Similarly, Plaintiff alleges Bowman failed to procure adequate insurance as requested. Without further factual development regarding the basis for Plaintiffs reliance and whether or not the reliance was well founded, the Court cannot conclude that Plaintiffs have no possibility of recovery against the in-state defendants. Therefore, Bowman was not improperly joined and diversity of citizenship is destroyed. Accordingly,
IT IS ORDERED that Plaintiff’s Motion To Remand is GRANTED . New Orleans, Louisiana this 17 day of January, 2007. ______________________________ UNITED STATES DISTRICT JUDGE
[1] Defendants contend Plaintiff is not the owner of said property. Defendants claim Plaintiff’s deceased mother, Maria Sessum, owned said property and purchased the subject State Farm homeowners insurance policy. The Court acknowledges this factual dispute. However, the Court will reference Plaintiff’s original petition in consideration of Plaintiff’s Motion To Remand as the determination of this issue is not dispositive on the issue of jurisdiction .
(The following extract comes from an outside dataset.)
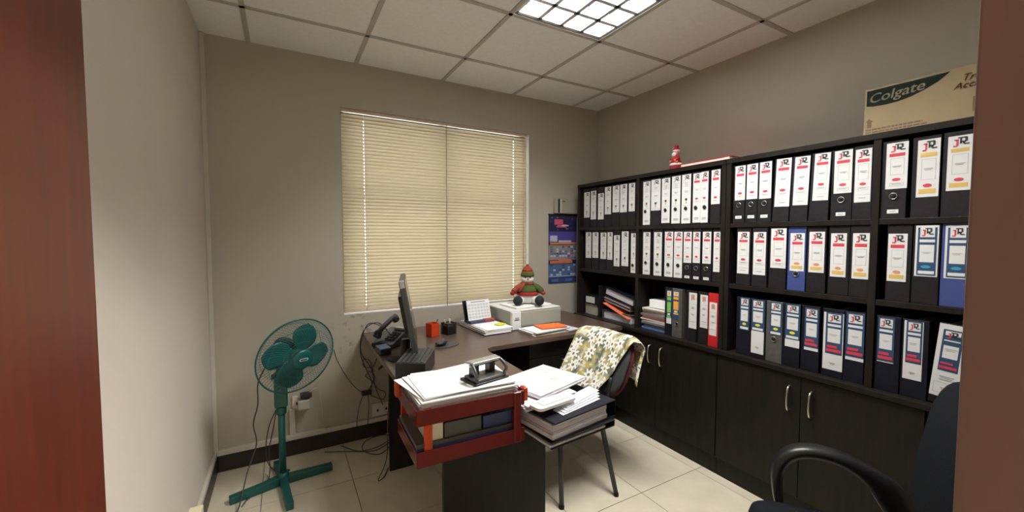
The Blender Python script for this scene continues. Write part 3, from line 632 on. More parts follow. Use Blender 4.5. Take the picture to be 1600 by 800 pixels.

[2] Defendants’ Notice of Removal stated federal jurisdiction exists pursuant to 29 U.S.C. §§ 1332, 1369 and 1441. However, Defendants Memorandum in Opposition To Motion To Remand (Rec. Doc. No. 8) abandons the arguments that federal jurisdiction exists pursuant to 29 U.S.C. §§ 1369 and 1441 and proffers the sole argument that federal jurisdiction exists pursuant to 28 U.S.C. § 1332.
[3] Plaintiffs Petition For Declaratory Judgment and Damages (“Petition”), ¶ XVIII.
[4] Petition, ¶¶ XVII and XVIII.
[5] Id .
[6] Finding that diversity of citizenship is destroyed, the Court finds it unnecessary to address whether the amount in controversy exceeds $75,000.00.